Posted on September 25, 2018 in Firm News

Time:  Contrary to what is portrayed on television, the litigation does not typically begin and end in a matter of days and weeks.  One of the surprises many clients face when involved in litigation is a great deal of time it takes to get through the legal process.  It is not uncommon, for example, for a case to two or three years to take a case from its beginning to final judgment.  Even then, an appeal can be taken to a higher court and the process begun again.  Once the appeal is complete, it is not uncommon for the higher court to send the case back to the original court for further proceedings, consuming even more time and resources.

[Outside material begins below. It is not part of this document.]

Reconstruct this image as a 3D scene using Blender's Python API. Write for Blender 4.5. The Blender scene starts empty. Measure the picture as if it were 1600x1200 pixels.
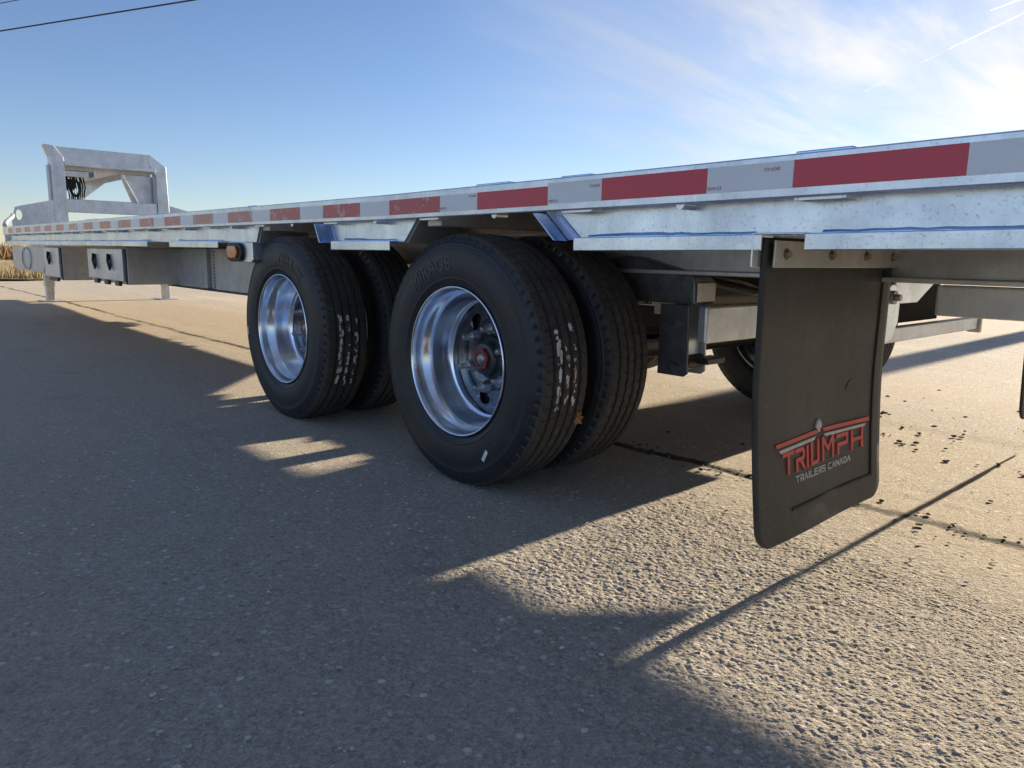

Expense: Linked to the amount of time a case takes is the expense involved.  Generally, lawyers bill for nearly every moment of the time they spend working on a case.  At $400-600 an hour, this can quickly add up to a lot of money.  Litigation costs, in fact, can exceed tens, and even hundreds of thousands of dollars, some, or all, of which may not be awarded by the court, even if the client is victorious.

Legal fees are not the only expense that might be incurred during the course of litigation.  Most cases will require that depositions of the parties, key witnesses and experts be conducted, all of which will involve the expense of the attorney on an hourly basis, as well as that of a court reporter who will attend the deposition, and later provided a written transcript of the testimony.  

As stated, it is also not uncommon for attorneys to enlist the help of an expert witness.  These are oftentimes professionals, such as doctors, or engineers, or accountants who can help the judge or jury clarify certain key questions in a case.  While experts are extremely helpful, they are generally very expensive and will demand payment for the time they spend testifying, conducting their analysis, and providing a written analysis.

It is also important to realize that just because you are the prevailing party, does not mean, typically, that your opponent will simply bring their checkbook to court on the final day and write you a check for the amount the judge or jury decides.  Many years can be spent just trying to collect money awarded in a case.  

For the reasons stated, the decision of whether or not to take someone to court, should be one made only after careful consideration is given to the considerable time and expense involved.